Because the more desirable fix was requiring explicit annotation for "new" virtual functions, and make silent hiding an error. Instead, we have situation where you have to write "override" everywhere to get the desired sane behaviour.
I agree that explicit annotation for overrides is desirable, but disagree that it alleviates the need for `override`. The fact that a method is introduced for the purpose of overriding is IMO important enough to justify an explicit annotation regardless, much like C# does it with `new` and `override`.
It's also not clear to me what this has to do with ODR, ADL etc. That is to say, it's obviously a problem with a historical design decision (implicit overrides) that now has to be kept for backwards compatibility reasons, making it impossible to require a `new` annotation above and beyond opt-in compiler warnings.
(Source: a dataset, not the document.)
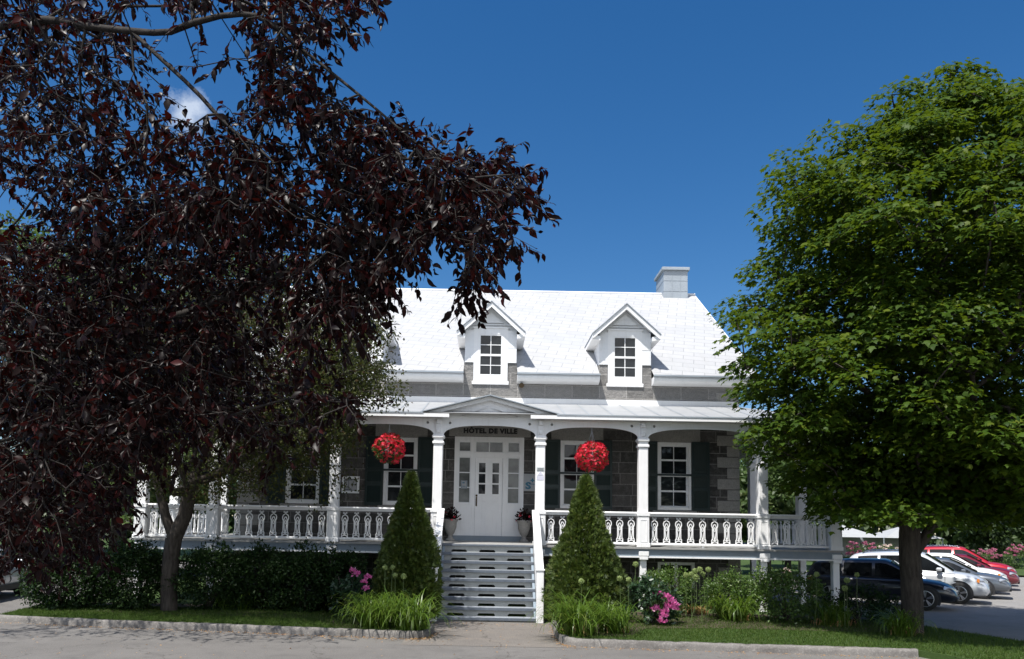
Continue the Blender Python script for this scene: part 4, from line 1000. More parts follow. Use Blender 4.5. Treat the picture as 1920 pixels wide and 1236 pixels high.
# ---- white event tent far behind the car park
tt = empty('event_tent', (31.0, 64.0, .1), 'white peaked tent far beyond the car park, glimpsed under the maple', 'tent')
mb = MB()
for x in (28.6, 33.4): mb.add([(x - 2.3, 62, 1.75), (x + 2.3, 62, 1.75), (x + 2.3, 66, 1.75), (x - 2.3, 66, 1.75), (x, 64, 2.7)], [(0, 1, 4), (1, 2, 4), (2, 3, 4), (3, 0, 4)])
mb.build('canopy', M['soffit'], tt)
mb = MB(); mb.box(26.3, 35.7, 65.9, 65.95, .1, 1.74); mb.build('side_wall', M['soffit'], tt)
for x in (26.4, 31.0, 35.6):
    for y in (62.1, 65.8):
        mb = MB(); mb.tube([(x, y, .1), (x, y, 1.76)], .04, 6); mb.build('pole', M['galv'], tt)

# ================================================================== TREES
def in_poly(px, py, poly):
    px, py = np.asarray(px), np.asarray(py); ins = np.zeros(px.shape, bool); n = len(poly); j = n - 1
    for i in range(n):
        xi, yi = poly[i]; xj, yj = poly[j]
        c = ((yi > py) != (yj > py)) & (px < (xj - xi) * (py - yi) / (yj - yi + 1e-12) + xi); ins ^= c; j = i
    return ins
def at_np(px, py, Y):
    d = np.stack([(px - 960 + SHX * 1920) / F_PX, (618 - py + SHY * 1920) / F_PX, -np.ones_like(px)], 1) @ np.array(CAM_R).T
    return np.array(CAM) + d * (Y / d[:, 1])[:, None]
class Grow:
    """branches that reach every twig point from a few given limbs"""
    def __init__(s): s.p = np.zeros((0, 3)); s.cost = np.zeros(0); s.par = []; s.paths = []; s.load = []
    def limb(s, pts, start=None, step=.25):
        C = catmull(pts, 6); idx = []
        prev = start
        for q in C:
            if prev is not None and np.linalg.norm(s.p[prev] - q) < step * .6: continue
            s.p = np.vstack([s.p, q]); L_ = 0 if prev is None else s.cost[prev] + np.linalg.norm(s.p[prev] - q) * .5
            s.cost = np.append(s.cost, L_); s.par.append(prev); s.load.append(0); prev = len(s.par) - 1; idx.append(prev)
        s.paths.append(([start] if start is not None else []) + idx); return idx
    def reach(s, A, step=.25, w=.35, bow=.12):
        d0 = np.array([np.min(np.linalg.norm(s.p - a, axis=1)) for a in A]); tips = []
        for a in A[np.argsort(d0)]:
            dist = np.linalg.norm(s.p - a, axis=1); i = int(np.argmin(dist + w * s.cost)); p = s.p[i]; d = dist[i]
            n = max(1, int(d / step)); ids = [i]; ctrl = (p + a) / 2 + np.array([0, 0, bow * d]) + rng.normal(size=3) * .08 * d
            for k in range(1, n + 1):
                t = k / n; q = (1 - t) ** 2 * p + 2 * t * (1 - t) * ctrl + t * t * a
                s.p = np.vstack([s.p, q]); s.cost = np.append(s.cost, s.cost[ids[-1]] + d / n * .5); s.par.append(ids[-1]); s.load.append(0); ids.append(len(s.par) - 1)
            s.paths.append(ids); tips.append(ids[-1]); j = ids[-1]
            while j is not None: s.load[j] += 1; j = s.par[j]
        return tips
    def tubes(s, r0, expo, rmax, name, mat, parent, stem=None):
        mb = MB(); off = root_of(parent).location
        for pi, ids in enumerate(s.paths):
            if len(ids) < 2: continue
            rad = [min(rmax, r0 * max(1, s.load[i]) ** expo) for i in ids]; rad[0] = min(rad[0], rad[1] * 1.15)
            if stem and pi == 0: rad = list(np.linspace(stem, stem * .7, len(ids)))
            k = 9 if rad[0] > .06 else (6 if rad[0] > .02 else 4)
            mb.tube([s.p[i] for i in ids], rad, k, False)
        return mb.build(name, M[mat], parent, True)
    def tipdirs(s, tips): return unit(np.array([s.p[i] - s.p[s.par[i]] for i in tips]))

# ---------------------------------------------------------------- purple leaved tree close to the camera
PUR = [(-60, -60), (720, -60), (715, 20), (670, 45), (628, 70), (600, 120), (600, 165), (625, 205), (690, 225), (735, 245), (790, 275), (845, 292), (895, 318), (965, 340), (1018, 385), (985, 398), (945, 405), (930, 430), (965, 452), (950, 495), (952, 520), (918, 512), (896, 560), (880, 585), (872, 545), (876, 495),
       (830, 465), (790, 475), (770, 530), (745, 510), (725, 540), (715, 620), (690, 640), (620, 640), (585, 710), (670, 765), (690, 775), (620, 810), (560, 830), (540, 900), (470, 850), (400, 830), (345, 870), (265, 890), (235, 990), (170, 1070), (60, 1085), (-60, 1095)]
GAP = [[(255, 60), (330, 70), (420, 40), (462, 105), (440, 153), (470, 213), (430, 242), (374, 218), (333, 248), (313, 203), (283, 160), (262, 90)], [(248, -10), (300, -10), (300, 45), (262, 40)],
       [(525, 235), (560, 270), (600, 305), (612, 350), (575, 400), (548, 340), (515, 285)], [(-60, 380), (60, 400), (120, 470), (-60, 470)], [(640, 150), (660, 120), (720, 180), (690, 195)]]
PT = empty('purple_leaf_tree', (-6.6, 7.8, 0), 'big purple leaved tree overhanging the street, its dark branches filling the upper left', 'tree')
G = Grow()
tr = G.limb([(-6.6, 7.8, -.1), (-6.55, 7.75, 1.0), (-6.4, 7.6, 2.0), (-6.3, 7.4, 2.8)])
def pl(*pp): return [tuple(at(x, y, Y)) for x, y, Y in pp]
lA = G.limb(pl((-240, 260, 6.6), (-90, 90, 6.0), (64, 39, 5.6), (180, 52, 5.4), (302, 62, 5.2), (338, 50, 5.15), (427, 28, 5.1), (495, 34, 5.0), (548, 78, 5.0), (620, 135, 4.95), (700, 200, 4.9), (790, 275, 4.8), (890, 340, 4.7), (960, 380, 4.65)), tr[-1])
G.limb(pl((345, 150, 5.1), (385, 190, 5.1), (430, 240, 5.1), (500, 290, 5.0), (590, 400, 4.9)), lA[len(lA) // 2 - 2])
lC = G.limb(pl((-200, 600, 7.2), (0, 650, 6.9), (110, 630, 6.6), (250, 610, 6.3), (340, 590, 6.1), (420, 560, 5.9), (500, 530, 5.7), (590, 490, 5.5), (700, 450, 5.2), (820, 430, 5.0)), tr[-1])
G.limb(pl((250, 640, 6.4), (330, 670, 6.6), (420, 700, 6.9), (520, 745, 7.1), (640, 765, 7.3)), lC[len(lC) // 2 - 3])
G.limb(pl((-120, 720, 8.0), (80, 695, 8.4), (220, 676, 8.6), (400, 655, 9.0)), tr[-1])
G.limb(pl((-160, 800, 6.6), (0, 790, 6.2), (60, 830, 6.0), (85, 900, 5.9)), tr[-2])
G.limb([(-7.4, 8.3, 3.7), (-10.4, 10.2, 4.5), (-11.6, 12.4, 5.0), (-9.8, 14.2, 5.2), (-7.4, 15.2, 5.3)], tr[-1])
GAP = [[(np.mean([q[0] for q in g]) + (x - np.mean([q[0] for q in g])) * 1.22, np.mean([q[1] for q in g]) + (y - np.mean([q[1] for q in g])) * 1.22) for x, y in g] for g in GAP]
n = 20000; px = rng.uniform(-60, 1000, n); py = rng.uniform(-60, 1090, n)
ok = in_poly(px, py, PUR)
for g in GAP: ok &= ~(in_poly(px, py, g) & (rng.uniform(size=n) < .93))
ok &= rng.uniform(size=n) < np.where((py < 400) & (px < 420), .44, np.where((py < 310) & (px >= 420), .46, np.where((py < 430) & (px >= 420), .72, np.where(py > 900, .8, np.where((py > 590) & (px > 430), .34, np.where(px < 330, 1.0, .9))))))
px, py = px[ok][:4500], py[ok][:4500]
u = rng.uniform(size=len(px))
Yd = np.where((py > 430) & (px < 560), 5.2 + 4.4 * u ** 1.1, 4.6 + 1.6 * u); Yd = np.where((px < 330) & (py < 430), 4.9 + 3.2 * u, Yd)
A = at_np(px - 6, py - 26, Yd)
A2 = np.stack([rng.uniform(-11, -4.0, 850), rng.uniform(13.0, 15.6, 850), rng.uniform(3.9, 6.4, 850)], 1)      # the crown's far side
tips = G.reach(np.vstack([A, A2]), .22, .3, .10)
trunk = G.tubes(.0034, .34, .16, 'trunk', 'bark2', PT, .19)
TP = G.p[tips]; TD = G.tipdirs(tips)
P_, D_, U_, S_L = [], [], [], []; TW = MB()
for p, d in zip(TP, TD):
    td = unit(d * .8 + rng.normal(size=3) * .62 + np.array([.1, -.05, -.18])); L_ = rng.uniform(.16, .34); k = rng.integers(9, 15)
    end = p + td * L_ + np.array([0, 0, -.25 * L_]); midp = p + td * L_ * .55
    TW.tube([p, midp, end], [.0032, .0026, .0016], 3, False)
    for i in range(k):
        t = (i + .4) / k; q = p * (1 - t) ** 2 + 2 * t * (1 - t) * midp + end * t * t
        side = unit(np.cross(td, rng.normal(size=3))); ld = unit(side * .7 + td * .45 + np.array([0, 0, -.55]) + rng.normal(size=3) * .34)
        P_.append(q); D_.append(ld); U_.append(unit(rng.normal(size=3) * .6 + np.array([-.2, -.5, .6]))); S_L.append(rng.uniform(.032, .092))
T_CURL = ([(0, 0, 0), (.13, .22, .09), (.19, .5, .10), (.12, .76, -.02), (.06, .98, -.34), (-.15, .76, -.06), (-.20, .5, .07), (-.13, .22, .08), (0, .35, -.03), (.02, .68, -.10)], T_OVATE[1])
P_, D_, U_, S_L = (np.array(q) for q in (P_, D_, U_, S_L)); hf = rng.uniform(size=len(P_)) < .5
Va, Fa = place(*T_OVATE, P_[hf] - np.array(PT.location), D_[hf], U_[hf], S_L[hf]); Vb, Fb = place(*T_CURL, P_[~hf] - np.array(PT.location), D_[~hf], U_[~hf], S_L[~hf])
link('foliage', mesh_np('foliage', np.vstack([Va, Vb]), np.vstack([Fa, Fb + len(Va)]), M['purple'], True), PT)
TW.build('twigs', M['bark2'], PT)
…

But that particular problem is not a uniquely C++ one, seeing how implicit overrides are actually more common than explicit ones in mainstream OOP languages, largely because they have all inherited this choice from either Simula (as C++ did) or Smalltalk. C# is more of an exception in that regard.
Now, since all this jenga must remain functional, the only option they have to try and fix stuff that is a complete misfeature (like "this" being a pointer) is either requiring you to write make_this_code_not_stupid keywords everywhere ("explicit", "override", ...), or introduce magic rewriting rules (closures, range for, ...)
some fixes go much lower, "decltype(auto)" being a pinnacle of language design that will unlikely be surpassed.